NPR's business news begins with the latest on the deadlock here in Washington.


GREENE: We've been following the story all this hour: House Republicans have been expected to announce their own plan to end the partial government shutdown and avert a default on the national debt. But House Speaker John Boehner came to the microphones a short while ago and kept things very vague.


REPRESENTATIVE JOHN BOEHNER: There are a lot of opinions about what direction to go. There have been no decisions about what exactly we will do. But we're going to continue to work with our members on both sides of the aisle.

GREENE: Let's bring our congressional correspondent Tamara Keith in. Tam, when we spoke earlier this hour, you had said that there might not be enough Republican support for a plan that Boehner was coming up with. Is that what might have happened here?

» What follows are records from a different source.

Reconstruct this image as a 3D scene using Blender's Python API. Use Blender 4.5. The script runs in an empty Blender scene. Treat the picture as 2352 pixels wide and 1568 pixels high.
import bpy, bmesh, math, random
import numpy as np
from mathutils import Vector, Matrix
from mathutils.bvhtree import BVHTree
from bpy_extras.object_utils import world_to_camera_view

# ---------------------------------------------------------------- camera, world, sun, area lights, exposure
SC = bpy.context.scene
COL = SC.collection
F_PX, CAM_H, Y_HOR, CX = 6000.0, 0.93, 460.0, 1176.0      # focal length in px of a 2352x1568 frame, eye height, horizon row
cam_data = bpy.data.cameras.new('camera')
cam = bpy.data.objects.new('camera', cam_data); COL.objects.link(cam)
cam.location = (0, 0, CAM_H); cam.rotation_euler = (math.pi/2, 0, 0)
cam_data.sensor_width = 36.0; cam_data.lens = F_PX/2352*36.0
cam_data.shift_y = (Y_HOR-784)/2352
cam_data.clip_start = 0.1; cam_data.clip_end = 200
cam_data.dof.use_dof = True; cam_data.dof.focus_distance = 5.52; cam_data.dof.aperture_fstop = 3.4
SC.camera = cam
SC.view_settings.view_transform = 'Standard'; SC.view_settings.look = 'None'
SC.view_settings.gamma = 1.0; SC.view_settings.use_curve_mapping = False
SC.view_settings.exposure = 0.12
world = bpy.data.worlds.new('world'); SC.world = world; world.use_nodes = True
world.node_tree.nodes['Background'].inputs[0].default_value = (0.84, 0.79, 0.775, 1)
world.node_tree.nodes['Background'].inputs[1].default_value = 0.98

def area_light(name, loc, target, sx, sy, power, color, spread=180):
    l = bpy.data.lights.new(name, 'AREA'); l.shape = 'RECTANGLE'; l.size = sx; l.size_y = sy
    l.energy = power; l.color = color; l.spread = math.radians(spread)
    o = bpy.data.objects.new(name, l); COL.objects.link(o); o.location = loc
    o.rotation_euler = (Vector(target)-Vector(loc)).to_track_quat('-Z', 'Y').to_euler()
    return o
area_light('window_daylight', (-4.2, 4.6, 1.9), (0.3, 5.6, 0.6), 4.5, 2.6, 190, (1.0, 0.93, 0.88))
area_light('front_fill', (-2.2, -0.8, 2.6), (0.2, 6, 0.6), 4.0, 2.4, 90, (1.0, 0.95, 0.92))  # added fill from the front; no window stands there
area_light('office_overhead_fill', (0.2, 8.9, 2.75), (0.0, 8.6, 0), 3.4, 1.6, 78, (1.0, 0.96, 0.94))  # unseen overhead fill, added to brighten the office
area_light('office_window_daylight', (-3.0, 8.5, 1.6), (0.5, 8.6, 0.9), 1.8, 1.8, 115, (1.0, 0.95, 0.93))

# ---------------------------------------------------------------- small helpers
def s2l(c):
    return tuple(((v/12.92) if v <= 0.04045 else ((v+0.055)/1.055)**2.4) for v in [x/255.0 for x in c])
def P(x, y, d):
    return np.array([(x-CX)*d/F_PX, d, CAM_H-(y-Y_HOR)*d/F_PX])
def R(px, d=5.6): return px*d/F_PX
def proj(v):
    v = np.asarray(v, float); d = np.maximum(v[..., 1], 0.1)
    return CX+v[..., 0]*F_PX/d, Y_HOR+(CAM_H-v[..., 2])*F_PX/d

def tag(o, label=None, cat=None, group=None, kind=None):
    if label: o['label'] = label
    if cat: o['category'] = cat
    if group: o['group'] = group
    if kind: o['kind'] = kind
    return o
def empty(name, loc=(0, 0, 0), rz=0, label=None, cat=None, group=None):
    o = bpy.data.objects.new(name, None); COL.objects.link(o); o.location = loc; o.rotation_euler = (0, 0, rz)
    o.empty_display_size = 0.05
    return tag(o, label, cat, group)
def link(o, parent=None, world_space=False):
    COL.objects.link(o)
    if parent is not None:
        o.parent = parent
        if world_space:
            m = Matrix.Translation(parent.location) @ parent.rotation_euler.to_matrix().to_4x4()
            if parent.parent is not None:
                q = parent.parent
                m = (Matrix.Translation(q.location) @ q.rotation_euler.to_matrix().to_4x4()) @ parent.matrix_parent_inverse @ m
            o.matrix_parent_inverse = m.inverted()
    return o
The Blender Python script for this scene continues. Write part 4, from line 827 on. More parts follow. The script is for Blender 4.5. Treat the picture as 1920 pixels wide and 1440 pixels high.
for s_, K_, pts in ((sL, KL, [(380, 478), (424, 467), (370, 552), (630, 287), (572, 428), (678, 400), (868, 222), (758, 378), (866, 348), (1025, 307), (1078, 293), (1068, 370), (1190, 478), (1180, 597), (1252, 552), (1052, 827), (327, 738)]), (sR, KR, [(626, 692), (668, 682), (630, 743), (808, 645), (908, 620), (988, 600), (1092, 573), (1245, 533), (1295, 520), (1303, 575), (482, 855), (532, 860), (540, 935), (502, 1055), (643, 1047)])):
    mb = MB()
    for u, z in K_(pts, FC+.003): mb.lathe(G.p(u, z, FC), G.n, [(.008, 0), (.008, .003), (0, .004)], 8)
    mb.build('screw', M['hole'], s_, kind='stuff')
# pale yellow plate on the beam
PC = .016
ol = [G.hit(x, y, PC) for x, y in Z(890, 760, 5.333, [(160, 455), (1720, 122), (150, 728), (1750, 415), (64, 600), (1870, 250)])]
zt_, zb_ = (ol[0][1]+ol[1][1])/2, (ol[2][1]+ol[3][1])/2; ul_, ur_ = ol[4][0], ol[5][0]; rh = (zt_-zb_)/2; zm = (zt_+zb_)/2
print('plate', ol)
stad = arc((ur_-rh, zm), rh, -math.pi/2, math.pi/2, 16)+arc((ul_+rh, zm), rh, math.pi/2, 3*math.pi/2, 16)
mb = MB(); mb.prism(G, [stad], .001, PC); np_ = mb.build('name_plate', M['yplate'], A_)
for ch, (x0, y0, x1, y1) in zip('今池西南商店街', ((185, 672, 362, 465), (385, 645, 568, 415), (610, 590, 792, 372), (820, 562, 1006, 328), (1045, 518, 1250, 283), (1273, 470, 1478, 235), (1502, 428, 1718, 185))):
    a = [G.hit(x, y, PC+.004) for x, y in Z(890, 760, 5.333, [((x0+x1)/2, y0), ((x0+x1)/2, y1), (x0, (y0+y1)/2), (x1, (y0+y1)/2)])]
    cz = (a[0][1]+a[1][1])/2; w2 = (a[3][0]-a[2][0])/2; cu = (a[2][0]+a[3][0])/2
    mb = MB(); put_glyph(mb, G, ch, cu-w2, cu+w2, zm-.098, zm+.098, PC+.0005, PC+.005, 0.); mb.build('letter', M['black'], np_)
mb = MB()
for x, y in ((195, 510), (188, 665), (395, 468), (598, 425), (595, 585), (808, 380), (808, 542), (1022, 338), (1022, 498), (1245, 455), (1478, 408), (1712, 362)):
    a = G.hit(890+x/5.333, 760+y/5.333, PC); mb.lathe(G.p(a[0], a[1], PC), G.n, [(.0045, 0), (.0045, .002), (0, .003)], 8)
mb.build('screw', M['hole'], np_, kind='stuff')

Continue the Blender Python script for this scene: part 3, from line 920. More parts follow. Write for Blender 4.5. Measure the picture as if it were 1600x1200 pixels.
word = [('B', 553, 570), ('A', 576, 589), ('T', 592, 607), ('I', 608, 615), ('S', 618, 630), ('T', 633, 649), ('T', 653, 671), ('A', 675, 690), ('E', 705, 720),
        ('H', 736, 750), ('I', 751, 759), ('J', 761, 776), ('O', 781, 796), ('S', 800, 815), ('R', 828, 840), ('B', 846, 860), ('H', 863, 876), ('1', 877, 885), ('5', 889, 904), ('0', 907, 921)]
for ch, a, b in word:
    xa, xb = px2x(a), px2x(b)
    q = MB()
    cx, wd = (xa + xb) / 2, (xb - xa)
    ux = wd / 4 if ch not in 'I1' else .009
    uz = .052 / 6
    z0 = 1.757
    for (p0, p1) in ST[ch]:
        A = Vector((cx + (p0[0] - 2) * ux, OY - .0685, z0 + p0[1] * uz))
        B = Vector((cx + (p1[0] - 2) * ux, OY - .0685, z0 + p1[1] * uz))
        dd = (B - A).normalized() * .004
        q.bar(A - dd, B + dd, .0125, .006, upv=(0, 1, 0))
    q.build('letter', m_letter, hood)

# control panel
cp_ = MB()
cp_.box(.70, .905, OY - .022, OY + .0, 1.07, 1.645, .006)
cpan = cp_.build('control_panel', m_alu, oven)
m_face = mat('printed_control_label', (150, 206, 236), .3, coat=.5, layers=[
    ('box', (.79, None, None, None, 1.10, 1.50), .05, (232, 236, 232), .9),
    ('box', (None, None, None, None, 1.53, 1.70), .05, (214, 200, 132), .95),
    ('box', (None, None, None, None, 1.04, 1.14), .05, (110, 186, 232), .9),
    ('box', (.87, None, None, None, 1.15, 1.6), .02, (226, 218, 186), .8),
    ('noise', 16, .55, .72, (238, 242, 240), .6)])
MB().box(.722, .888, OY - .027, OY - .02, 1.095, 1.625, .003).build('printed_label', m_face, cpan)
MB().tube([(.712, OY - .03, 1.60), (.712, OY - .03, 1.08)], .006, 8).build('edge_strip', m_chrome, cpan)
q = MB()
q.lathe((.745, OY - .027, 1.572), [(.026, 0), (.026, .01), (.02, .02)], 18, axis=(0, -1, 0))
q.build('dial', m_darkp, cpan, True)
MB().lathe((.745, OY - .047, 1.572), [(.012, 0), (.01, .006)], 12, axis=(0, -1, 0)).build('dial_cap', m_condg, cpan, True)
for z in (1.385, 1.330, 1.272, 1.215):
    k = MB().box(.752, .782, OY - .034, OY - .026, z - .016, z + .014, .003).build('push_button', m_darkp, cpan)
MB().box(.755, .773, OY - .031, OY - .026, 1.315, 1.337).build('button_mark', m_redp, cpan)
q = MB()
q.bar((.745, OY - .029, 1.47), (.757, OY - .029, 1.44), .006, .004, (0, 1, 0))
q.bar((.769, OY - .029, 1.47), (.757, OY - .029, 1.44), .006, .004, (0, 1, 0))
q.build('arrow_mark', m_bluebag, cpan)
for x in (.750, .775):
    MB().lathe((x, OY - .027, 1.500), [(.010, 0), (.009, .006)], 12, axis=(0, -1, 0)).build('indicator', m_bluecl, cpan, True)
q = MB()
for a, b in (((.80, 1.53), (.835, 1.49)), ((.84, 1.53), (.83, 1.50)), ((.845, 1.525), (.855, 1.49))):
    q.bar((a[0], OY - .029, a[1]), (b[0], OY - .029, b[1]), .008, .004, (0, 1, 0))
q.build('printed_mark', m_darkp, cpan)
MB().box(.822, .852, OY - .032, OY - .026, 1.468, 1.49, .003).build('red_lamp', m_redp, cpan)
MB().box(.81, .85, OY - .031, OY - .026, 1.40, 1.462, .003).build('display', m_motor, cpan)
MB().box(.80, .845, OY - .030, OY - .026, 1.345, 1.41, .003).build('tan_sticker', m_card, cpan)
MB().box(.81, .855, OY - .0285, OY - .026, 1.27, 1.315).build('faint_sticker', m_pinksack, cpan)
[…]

TAMARA KEITH, BYLINE: That's exactly what it looks like happened. He went in with a plan. He came out with: We've got a lot of ideas, here. And that was basically the vibe I got from California Republican Darrell Issa. When he was exiting the meeting, I asked him what the support level was among House Republicans, and whether it was unanimous.

REPRESENTATIVE DARRELL ISSA: Unanimous would be Democratic Party. We're the Republican Party, so we're nearly unanimous, at best.

KEITH: At best. And there have been just a - House Republicans are really struggling with how to move forward, here.

GREENE: House Speaker John Boehner in a position that is becoming all too familiar. But let's just step back, if we can, Tamara. We had a Senate plan. There was talk of a bipartisan deal to avert the default on the debt and the government shutdown, or this Republican plan, maybe not enough support for it. Are we any closer to a compromise on these two issues today?

KEITH: The Senate is still moving forward, and there's this idea that sometimes it's darkest before the light. Sometimes when there's total chaos here in the capital and you don't know which way is up, ultimately, that leads to something emerging that will actually work. And this could be part of Boehner telling his members that they just have to go with Democratic support or go with the Senate plan.

GREENE: All right. We'll be following that story all day long on NPR News. That's our congressional correspondent, Tamara Keith. Thanks, Tamara.